The midrash dramatized what Moses said in that prayer. He told God: "I am caught between you and them. They are complaining about water, and their thirst is genuine. If I tell them I cannot help them, they will say: he has no power. If I tell them I can help them, and then you do not provide water, they will say: he led us into the wilderness to die. Master of the universe, I cannot satisfy them, and I cannot abandon them. What am I supposed to do?"
The Instruction to Walk Forward
God told Moses: "pass over before the people. Strike the rock. Water will come from it." The Mekhilta heard at least three different meanings in "pass over."
The first: overlook. Ignore their harsh words. Let their complaints wash past you. Do not take their quarreling as personal. The second, from Rabbi Yehudah: walk past them, toward the rock, because the solution is ahead of you, not behind you in the argument. The third, from Rabbi Nechemiah: forgive. Release them from the guilt of what they have said. Move forward without carrying it.
The instruction was not just practical. It was a characterological demand: Moses was being asked to absorb insult without hardening, to move toward the solution while the insult was still fresh, to forgive people who had just threatened to kill him and keep leading them forward. He did it. The water came.
Amalek
Then Amalek attacked. They came at Rephidim, while the Israelites were still encamped, still recovering from the crisis of the water.
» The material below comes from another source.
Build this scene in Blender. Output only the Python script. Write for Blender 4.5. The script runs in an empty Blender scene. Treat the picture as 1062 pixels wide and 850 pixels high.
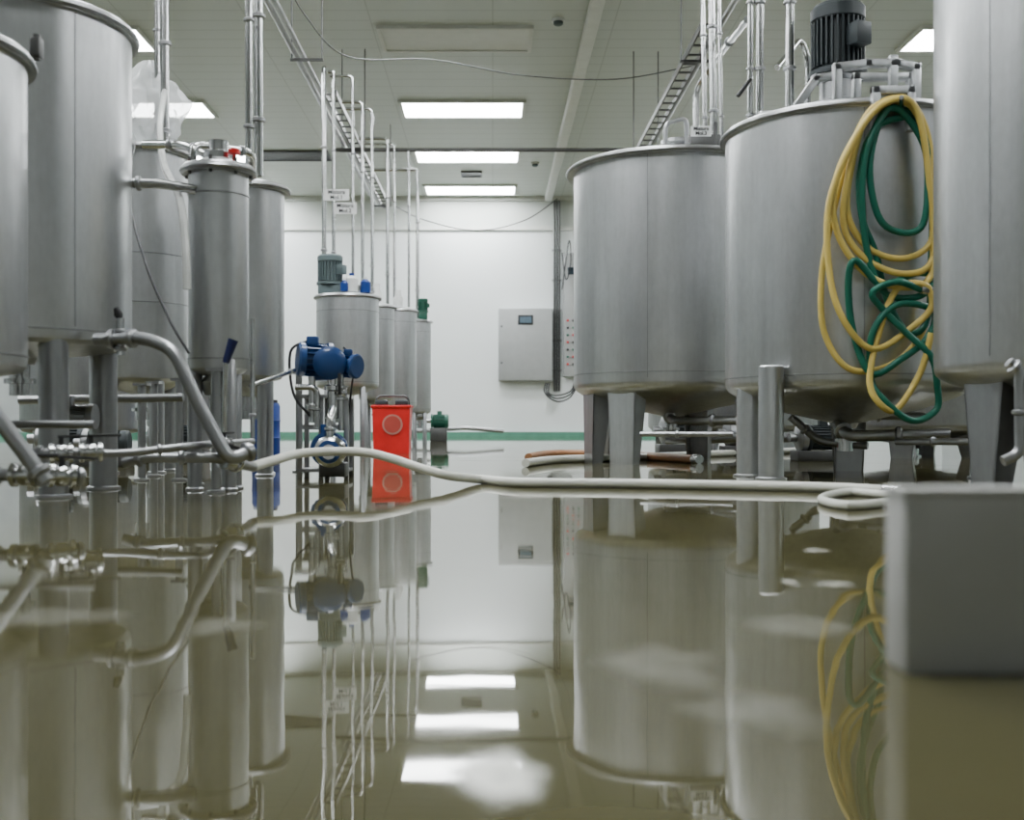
import bpy, bmesh, math, random
from mathutils import Vector, Matrix, noise
random.seed(4)
F=1130.0; CAM=0.2
def W(u,v,d): return Vector(((u-511)*d/F, d, CAM+(440-v)*d/F))
def FL(u,v,r=0.0):
    d=(CAM-r)*F/(v-440.0); return Vector(((u-511)*d/F,d,r))
# ---------------------------------------------------------------- materials
def newmat(name):
    m=bpy.data.materials.new(name); m.use_nodes=True
    nt=m.node_tree; b=nt.nodes['Principled BSDF']; return m,nt,b
def mat(name,col,rough=0.5,metal=0.0,nscale=8,var=0.12,bump=0.0,stretch=(1,1,1),rvar=0.08,alpha=None,trans=0.0,coat=0.0,ior=1.45):
    m,nt,b=newmat(name); N=nt.nodes; L=nt.links
    tc=N.new('ShaderNodeTexCoord'); mp=N.new('ShaderNodeMapping'); mp.inputs['Scale'].default_value=stretch
    L.new(tc.outputs['Object'],mp.inputs['Vector'])
    nz=N.new('ShaderNodeTexNoise'); nz.inputs['Scale'].default_value=nscale; nz.inputs['Detail'].default_value=6
    L.new(mp.outputs[0],nz.inputs['Vector'])
    cr=N.new('ShaderNodeValToRGB')
    cr.color_ramp.elements[0].position=0.3; cr.color_ramp.elements[1].position=0.7
    cr.color_ramp.elements[0].color=tuple(c*(1-var) for c in col)+(1,)
    cr.color_ramp.elements[1].color=tuple(min(1,c*(1+var)) for c in col)+(1,)
    L.new(nz.outputs['Fac'],cr.inputs[0]); L.new(cr.outputs[0],b.inputs['Base Color'])
    mr=N.new('ShaderNodeMapRange'); mr.inputs['To Min'].default_value=max(0.0,rough-rvar); mr.inputs['To Max'].default_value=min(1,rough+rvar)
    L.new(nz.outputs['Fac'],mr.inputs['Value']); L.new(mr.outputs[0],b.inputs['Roughness'])
    b.inputs['Metallic'].default_value=metal; b.inputs['IOR'].default_value=ior
    b.inputs['Transmission Weight'].default_value=trans; b.inputs['Coat Weight'].default_value=coat
    if alpha is not None: b.inputs['Alpha'].default_value=alpha
    if bump:
        bp=N.new('ShaderNodeBump'); bp.inputs['Strength'].default_value=bump; bp.inputs['Distance'].default_value=0.01
        L.new(nz.outputs['Fac'],bp.inputs['Height']); L.new(bp.outputs[0],b.inputs['Normal'])
    return m
def steelmat(name,col,rough,bump=0.06,lo=0.80):
    m,nt,b=newmat(name); N=nt.nodes; L=nt.links
    tc=N.new('ShaderNodeTexCoord')
    def nz(scale,st,det=5):
        mp=N.new('ShaderNodeMapping'); mp.inputs['Scale'].default_value=st
        L.new(tc.outputs['Object'],mp.inputs['Vector'])
        n=N.new('ShaderNodeTexNoise'); n.inputs['Scale'].default_value=scale; n.inputs['Detail'].default_value=det
        L.new(mp.outputs[0],n.inputs['Vector']); return n
    a=nz(3.5,(1,1,0.8),7); s=nz(9,(3,3,0.2)); f=nz(60,(1,1,0.5),3)
    s2=N.new('ShaderNodeMath'); s2.operation='MULTIPLY_ADD'; s2.inputs[1].default_value=0.6; L.new(s.outputs['Fac'],s2.inputs[0]); L.new(a.outputs['Fac'],s2.inputs[2])
    m2=N.new('ShaderNodeMath'); m2.operation='MULTIPLY_ADD'; m2.inputs[1].default_value=0.3; L.new(f.outputs['Fac'],m2.inputs[0]); L.new(s2.outputs[0],m2.inputs[2])
    mr=N.new('ShaderNodeMapRange'); mr.inputs['From Min'].default_value=0.68; mr.inputs['From Max'].default_value=1.22
    L.new(m2.outputs[0],mr.inputs['Value'])
    cr=N.new('ShaderNodeValToRGB')
    cr.color_ramp.elements[0].color=tuple(c*lo for c in col)+(1,)
    cr.color_ramp.elements[1].color=tuple(min(1,c*1.1) for c in col)+(1,)
    L.new(mr.outputs[0],cr.inputs[0]); L.new(cr.outputs[0],b.inputs['Base Color'])
    r2=N.new('ShaderNodeMapRange'); r2.inputs['To Min'].default_value=rough+0.07; r2.inputs['To Max'].default_value=rough-0.07
    L.new(mr.outputs[0],r2.inputs['Value']); L.new(r2.outputs[0],b.inputs['Roughness'])
    b.inputs['Metallic'].default_value=1.0
    if bump:
        bp=N.new('ShaderNodeBump'); bp.inputs['Strength'].default_value=bump; bp.inputs['Distance'].default_value=0.004
        L.new(a.outputs['Fac'],bp.inputs['Height']); L.new(bp.outputs[0],b.inputs['Normal'])
    return m
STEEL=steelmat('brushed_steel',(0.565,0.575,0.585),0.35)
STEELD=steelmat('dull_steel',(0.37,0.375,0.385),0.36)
PIPE=steelmat('polished_pipe_steel',(0.58,0.585,0.59),0.2,bump=0,lo=0.9)
DARKM=mat('dark_galvanised',(0.11,0.11,0.11),0.45,0.8)
BLACK=mat('black_rubber',(0.02,0.02,0.022),0.5)
MOTORD=mat('charcoal_paint',(0.03,0.038,0.042),0.45,0.1)
MOTORG=mat('grey_green_paint',(0.10,0.135,0.14),0.45,0.1)
BLUE=mat('blue_enamel',(0.006,0.045,0.17),0.35,0.0,coat=0.3)
BLUED=mat('blue_plastic',(0.008,0.04,0.22),0.4)
REDP=mat('red_plastic',(0.62,0.016,0.016),0.4)
GREENP=mat('green_enamel',(0.02,0.12,0.08),0.4)
WHITEP=mat('white_plastic',(0.76,0.77,0.76),0.4)
HWHITE=mat('milky_hose',(0.66,0.66,0.60),0.33,var=0.08)
HYEL=mat('yellow_hose_rubber',(0.62,0.47,0.12),0.42,var=0.08)
HGRN=mat('green_hose_rubber',(0.004,0.125,0.08),0.4,var=0.1)
HBRN=mat('brown_hose_rubber',(0.30,0.14,0.06),0.5)
BAG=mat('clear_bag_film',(0.85,0.87,0.88),0.3,alpha=0.6,bump=0.4,nscale=12)
CLEAR=mat('clear_tube',(0.75,0.76,0.74),0.25,alpha=0.7)
CABW=mat('light_grey_enamel',(0.37,0.38,0.38),0.4,var=0.04)
SCREEN=mat('dark_screen',(0.03,0.045,0.06),0.15)
GBOX=mat('grey_box_plastic',(0.46,0.46,0.45),0.5,var=0.08,nscale=3)
TRUNK=mat('white_trunking',(0.78,0.79,0.77),0.5,var=0.04)
FRAMEW=mat('panel_frame_white',(0.66,0.67,0.64),0.5,var=0.04)
NAVY=mat('navy_plastic',(0.01,0.015,0.08),0.4)
def patchmat(name,amt):
    m,nt,b=newmat(name); N=nt.nodes; L=nt.links
    at=N.new('ShaderNodeAttribute'); at.attribute_name='fade'
    g=N.new('ShaderNodeNewGeometry'); nz=N.new('ShaderNodeTexNoise'); nz.inputs['Scale'].default_value=34; nz.inputs['Detail'].default_value=3; L.new(g.outputs['Position'],nz.inputs['Vector'])
    mr=N.new('ShaderNodeMapRange'); mr.inputs['From Min'].default_value=0.2; mr.inputs['From Max'].default_value=0.6; L.new(nz.outputs['Fac'],mr.inputs['Value'])
    mu=N.new('ShaderNodeMath'); mu.operation='MULTIPLY'; L.new(at.outputs['Fac'],mu.inputs[0]); L.new(mr.outputs[0],mu.inputs[1])
    m3=N.new('ShaderNodeMath'); m3.operation='MULTIPLY'; m3.inputs[1].default_value=amt; m3.use_clamp=True; L.new(mu.outputs[0],m3.inputs[0])
    L.new(m3.outputs[0],b.inputs['Alpha']); b.inputs['Base Color'].default_value=(0.80,0.80,0.72,1); b.inputs['Roughness'].default_value=0.4
    return m
GLARE=patchmat('pale_blotch',1.3); GLARES=patchmat('small_glare',0.6); PALEFILM=patchmat('thin_pale_film',0.16)  # two tints for glare painted on the water, one for thin pale film
def emis(name,col,s):
    m,nt,b=newmat(name); b.inputs['Base Color'].default_value=(0.8,0.8,0.8,1)
    b.inputs['Emission Color'].default_value=col+(1,); b.inputs['Emission Strength'].default_value=s
    return m
LAMP=emis('lit_diffuser',(0.955,0.99,1.0),37.0)
UNLIT=mat('unlit_diffuser',(0.74,0.75,0.73),0.5,var=0.03)
def wallmat():
    m,nt,b=newmat('painted_wall'); N=nt.nodes; L=nt.links
    g=N.new('ShaderNodeNewGeometry'); sp=N.new('ShaderNodeSeparateXYZ'); L.new(g.outputs['Position'],sp.inputs[0])
    nz=N.new('ShaderNodeTexNoise'); nz.inputs['Scale'].default_value=0.9; nz.inputs['Detail'].default_value=6; L.new(g.outputs['Position'],nz.inputs['Vector'])
    cr=N.new('ShaderNodeValToRGB'); cr.color_ramp.elements[0].color=(0.82,0.86,0.865,1); cr.color_ramp.elements[1].color=(0.88,0.915,0.92,1)
    L.new(nz.outputs['Fac'],cr.inputs[0])
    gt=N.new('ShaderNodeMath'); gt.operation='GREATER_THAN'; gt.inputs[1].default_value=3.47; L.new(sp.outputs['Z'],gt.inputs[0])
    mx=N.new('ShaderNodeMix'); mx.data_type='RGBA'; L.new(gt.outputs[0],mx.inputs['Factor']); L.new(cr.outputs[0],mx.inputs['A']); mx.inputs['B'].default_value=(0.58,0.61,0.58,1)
    L.new(mx.outputs['Result'],b.inputs['Base Color']); b.inputs['Roughness'].default_value=0.45
    return m
def ceilmat():
    m,nt,b=newmat('ceiling_panels'); N=nt.nodes; L=nt.links
    g=N.new('ShaderNodeNewGeometry'); sp=N.new('ShaderNodeSeparateXYZ'); L.new(g.outputs['Position'],sp.inputs[0])
    def seam(out,per,w):
        md=N.new('ShaderNodeMath'); md.operation='PINGPONG'; md.inputs[1].default_value=per/2; L.new(out,md.inputs[0])
        lt=N.new('ShaderNodeMath'); lt.operation='LESS_THAN'; lt.inputs[1].default_value=w; L.new(md.outputs[0],lt.inputs[0]); return lt
    a=seam(sp.outputs['Y'],0.25,0.008); c=seam(sp.outputs['X'],1.15,0.006)
    mx=N.new('ShaderNodeMath'); mx.operation='MAXIMUM'; L.new(a.outputs[0],mx.inputs[0]); L.new(c.outputs[0],mx.inputs[1])
    mix=N.new('ShaderNodeMix'); mix.data_type='RGBA'; L.new(mx.outputs[0],mix.inputs['Factor'])
    mix.inputs['A'].default_value=(0.54,0.575,0.535,1); mix.inputs['B'].default_value=(0.42,0.45,0.41,1)
    L.new(mix.outputs['Result'],b.inputs['Base Color']); b.inputs['Roughness'].default_value=0.42
    return m
def floormat():
    m,nt,b=newmat('wet_resin_floor'); N=nt.nodes; L=nt.links
    g=N.new('ShaderNodeNewGeometry')
    n1=N.new('ShaderNodeTexNoise'); n1.inputs['Scale'].default_value=1.3; n1.inputs['Detail'].default_value=7; L.new(g.outputs['Position'],n1.inputs['Vector'])
    cr=N.new('ShaderNodeValToRGB'); cr.color_ramp.elements[0].position=0.3; cr.color_ramp.elements[1].position=0.7
    cr.color_ramp.elements[0].color=(0.062,0.057,0.025,1); cr.color_ramp.elements[1].color=(0.094,0.087,0.041,1)
    L.new(n1.outputs['Fac'],cr.inputs[0]); L.new(cr.outputs[0],b.inputs['Base Color'])
    n2=N.new('ShaderNodeTexNoise'); n2.inputs['Scale'].default_value=2.6; n2.inputs['Detail'].default_value=5; L.new(g.outputs['Position'],n2.inputs['Vector'])
    mr=N.new('ShaderNodeMapRange'); mr.inputs['From Min'].default_value=0.52; mr.inputs['From Max'].default_value=0.75
    mr.inputs['To Min'].default_value=0.02; mr.inputs['To Max'].default_value=0.09; L.new(n2.outputs['Fac'],mr.inputs['Value'])
    L.new(mr.outputs[0],b.inputs['Roughness']); b.inputs['IOR'].default_value=1.42
    b.inputs['Specular Tint'].default_value=(0.95,0.93,0.82,1)
    n3=N.new('ShaderNodeTexNoise'); n3.inputs['Scale'].default_value=7; n3.inputs['Detail'].default_value=2; L.new(g.outputs['Position'],n3.inputs['Vector'])
    bp=N.new('ShaderNodeBump'); bp.inputs['Strength'].default_value=0.03; bp.inputs['Distance'].default_value=0.01
    L.new(n3.outputs['Fac'],bp.inputs['Height']); L.new(bp.outputs[0],b.inputs['Normal'])
    return m
WALL=wallmat(); CEIL=ceilmat(); FLOOR=floormat()
WALLG=mat('darkened_side_wall',(0.42,0.445,0.445),0.5,nscale=1,var=0.1)  # unseen side walls, darkened to put darker bands into the tank reflections
WALLF=mat('unseen_front_wall',(0.62,0.64,0.64),0.5,nscale=1,var=0.1)  # unseen front wall, its grey set for reflections in the tanks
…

The attack was unprovoked in the sense that Amalek had nothing at stake in the Israelite camp's survival or destruction, they were not defending territory, not responding to a threat. They attacked because the Israelites were there and appeared vulnerable, and Amalek attacked the weak.
Moses told Joshua to choose men and fight. He himself went to the hill above the battle with Aaron and Hur. As long as his hands were raised, Israel prevailed. When his hands dropped, Amalek prevailed. Aaron and Hur held his hands up from either side, steady until sunset. Israel prevailed.
The Mekhilta observed something specific about what the victory meant. When Moses held his hands up, it was not his personal strength that turned the battle. His raised hands pointed the people's eyes toward heaven, and when their eyes were toward heaven, God fought for them. The posture was a theology: the battle was not won by Israel's soldiers but by the direction of Israel's attention.
Write This Down
After the battle, God told Moses to write it in a book and put it in Joshua's ears: "Blot out, I will blot out the remembrance of Amalek from under the heaven." The Mekhilta read the double verb as an assurance that extended across time: so is it with all the generations. The rod with which Israel is smitten will in the end smite itself. Amalek had come to destroy and would itself be destroyed. Pharaoh had enslaved Israel and had been drowned in the sea. Every people and kingdom that arose to harm Israel would be harmed by the same measure it used. "As one metes it out, so is it meted out."
The instruction to write it down was also a statement about memory. The war with Amalek was not finished at Rephidim. It was a pattern, a recurring structure in history. Each generation would encounter it in some form. Writing it down and placing it in Joshua's ears was the mechanism of transmission, the next leader had to understand what he was inheriting, not just a military victory but a principle about how history worked and what it asked of those who led Israel through it.
The Altar Named for a Miracle
Moses built an altar after the victory and named it: "The Lord is my miracle." The Mekhilta parsed the name carefully. He did not name it "God saved us" or "God fought for Israel." He named it for what the miracle was for, for the sanctification of God's name. When God intervened at Rephidim, the primary purpose was not to rescue Moses from the mob or Israel from Amalek. It was to demonstrate, through the rescue, what God was. The miracle was God's self-disclosure, and the altar's name recorded that.